Como sea, la gracia común nunca está ausente, por lo que debemos agradecer a Dios que haya gobernantes, aunque no sean los mejores ni los que desearíamos, e incluso que tengamos la posibilidad de elegirlos, aunque no haya tantas ni tan buenas opciones y aunque los elijamos mal. Debemos agradecer también la existencia de la opinión pública, aunque deje mucho que desear y tienda a nivelarse por lo bajo. Y debemos agradecer por igual que Dios refrene el mal a nivel general, aunque a veces suelte un poco las amarras al respecto y tengamos que padecerlo en mayor grado que en otras épocas. Después de todo, la gracia común también se manifiesta en que Dios nunca: “… ha dejado de dar testimonio de sí mismo haciendo el bien, dándoles lluvias del cielo y estaciones fructíferas, proporcionándoles comida y alegría del corazón” (Hechos 14:17) y en que: “Aun los gentiles, quienes no cuentan con la ley escrita de Dios, muestran que conocen esa ley cuando, por instinto, la obedecen aunque nunca la hayan oído” (Romanos 2:14 NTV).

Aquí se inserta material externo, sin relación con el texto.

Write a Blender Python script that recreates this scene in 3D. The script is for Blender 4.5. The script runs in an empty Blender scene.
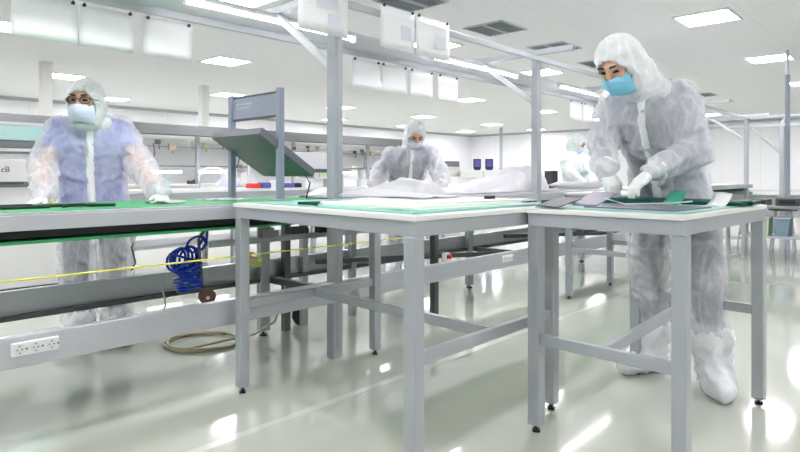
import bpy, bmesh, math, random
from mathutils import Vector, Matrix, noise
from mathutils.bvhtree import BVHTree
random.seed(7)
S = bpy.context.scene
COL = S.collection
PI = math.pi
V = Vector
# ------------------------------------------------------------------ frames
# the production lines run along u, w points away from the viewer across them
TH = math.radians(47.5)
CU, SU = math.cos(TH), math.sin(TH)
H = 1.05
def L(u, w, z=0.0): return V((CU*u - SU*w, SU*u + CU*w, z))
def uw(p): return (CU*p[0] + SU*p[1], -SU*p[0] + CU*p[1])
def at(px, py, Y): return V(((px-400)/600*Y, Y, H-(py-176)/600*Y))     # survey point at distance Y
def flo(px, py):                                                       # survey point on the floor
    Y = 600*H/(py-176); return V(((px-400)/600*Y, Y, 0))
# ------------------------------------------------------------------ materials
MATS = {}
def mat(name, col, rough=.5, metal=0., bump=0., bscale=60., var=0., vscale=3., spec=.5, emit=None, estr=0., alpha=1., trans=0., coat=0., stretch=None, transl=0., ridged=False, folds=0.):
    if name in MATS: return MATS[name]
    m = bpy.data.materials.new(name); m.use_nodes = True
    nt = m.node_tree; N = nt.nodes; b = N['Principled BSDF']
    b.inputs['Base Color'].default_value = (*col, 1)
    b.inputs['Roughness'].default_value = rough
    b.inputs['Metallic'].default_value = metal
    b.inputs['Specular IOR Level'].default_value = spec
    b.inputs['Coat Weight'].default_value = coat
    b.inputs['Coat Roughness'].default_value = .06
    b.inputs['Transmission Weight'].default_value = trans
    if emit:
        b.inputs['Emission Color'].default_value = (*emit, 1); b.inputs['Emission Strength'].default_value = estr
    tc = N.new('ShaderNodeTexCoord')
    src = tc.outputs['Object']
    if stretch:
        mp = N.new('ShaderNodeMapping'); mp.inputs['Scale'].default_value = stretch
        nt.links.new(src, mp.inputs['Vector']); src = mp.outputs['Vector']
    if var > 0:
        nz = N.new('ShaderNodeTexNoise'); nz.inputs['Scale'].default_value = vscale; nz.inputs['Detail'].default_value = 4
        nt.links.new(src, nz.inputs['Vector'])
        mx = N.new('ShaderNodeMix'); mx.data_type = 'RGBA'
        mx.inputs['A'].default_value = (*[max(0, c*(1-var)) for c in col], 1)
        mx.inputs['B'].default_value = (*[min(1, c*(1+var)) for c in col], 1)
        nt.links.new(nz.outputs['Fac'], mx.inputs['Factor']); nt.links.new(mx.outputs['Result'], b.inputs['Base Color'])
    if bump > 0:
        nb = N.new('ShaderNodeTexNoise'); nb.inputs['Scale'].default_value = bscale; nb.inputs['Detail'].default_value = 3
        if ridged: nb.noise_type = 'RIDGED_MULTIFRACTAL'; nb.inputs['Distortion'].default_value = .6; nb.inputs['Detail'].default_value = 4
        nt.links.new(src, nb.inputs['Vector'])
        bp = N.new('ShaderNodeBump'); bp.inputs['Strength'].default_value = bump; bp.inputs['Distance'].default_value = .035 if ridged else .01
        nt.links.new(nb.outputs['Fac'], bp.inputs['Height']); nt.links.new(bp.outputs['Normal'], b.inputs['Normal'])
    out = N['Material Output']; last = b.outputs['BSDF']
    if transl > 0:
        tl = N.new('ShaderNodeBsdfTranslucent'); tl.inputs['Color'].default_value = (*col, 1)
        ms = N.new('ShaderNodeMixShader'); ms.inputs['Fac'].default_value = transl
        nt.links.new(last, ms.inputs[1]); nt.links.new(tl.outputs[0], ms.inputs[2]); last = ms.outputs[0]
    if alpha < 1:
        tr = N.new('ShaderNodeBsdfTransparent')
        ms = N.new('ShaderNodeMixShader'); ms.inputs['Fac'].default_value = alpha
        if folds > 0:                       # where the sheer cloth is folded it lies double and lets less through
            prev = None
            for sc_, wd_, dis in ((3.2, .10, .5), (7.5, .15, .3), (19., .25, .3)):
                fz = N.new('ShaderNodeTexNoise'); fz.inputs['Scale'].default_value = sc_*folds; fz.inputs['Detail'].default_value = 1.5; fz.inputs['Distortion'].default_value = dis
                nt.links.new(src, fz.inputs['Vector'])
                sb = N.new('ShaderNodeMath'); sb.operation = 'SUBTRACT'; sb.inputs[1].default_value = .5; nt.links.new(fz.outputs['Fac'], sb.inputs[0])
                ab = N.new('ShaderNodeMath'); ab.operation = 'ABSOLUTE'; nt.links.new(sb.outputs[0], ab.inputs[0])
                mr = N.new('ShaderNodeMapRange'); mr.interpolation_type = 'SMOOTHSTEP'
                mr.inputs['From Min'].default_value = 0; mr.inputs['From Max'].default_value = wd_*.35
                mr.inputs['To Min'].default_value = 1. if sc_ < 5 else (.75 if sc_ < 10 else .45); mr.inputs['To Max'].default_value = 0
                nt.links.new(ab.outputs[0], mr.inputs['Value'])
                if prev is None: prev = mr.outputs[0]
                else:
                    mx_ = N.new('ShaderNodeMath'); mx_.operation = 'MAXIMUM'; nt.links.new(prev, mx_.inputs[0]); nt.links.new(mr.outputs[0], mx_.inputs[1]); prev = mx_.outputs[0]
            al = N.new('ShaderNodeMapRange'); al.inputs['To Min'].default_value = alpha; al.inputs['To Max'].default_value = min(.97, alpha+.15)
            nt.links.new(prev, al.inputs['Value']); nt.links.new(al.outputs[0], ms.inputs['Fac'])
        nt.links.new(tr.outputs[0], ms.inputs[1]); nt.links.new(last, ms.inputs[2]); last = ms.outputs[0]
    nt.links.new(last, out.inputs['Surface'])
    MATS[name] = m
    return m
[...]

Por lo demás, ahora como siempre: “… los malos y los engañadores irán de mal en peor, engañando y siendo engañados” (2 Timoteo 3:13 DHH), a la par que: “… el pueblo que ama a su Dios se mantendrá firme y hará frente a la situación” (Daniel 11:32 DHH), manteniendo viva la esperanza, al mismo tiempo que reduce las expectativas a niveles razonables que nos mantengan a distancia, tanto de los idealismos ingenuos, como de los cinismos trágicos, apoyados por igual en la gracia salvadora de la que disfrutamos ya y en la gracia común que se halla en el trasfondo y pone en la perspectiva correcta el ejercicio de nuestros deberes ciudadanos y nuestra responsabilidades en relación con la política y lo que podemos esperar de ella, sin llegar a desentendernos de ella. Al fin y al cabo: “el Dios viviente… es el Salvador de todos, especialmente de los que creen” (1 Timoteo 4:10).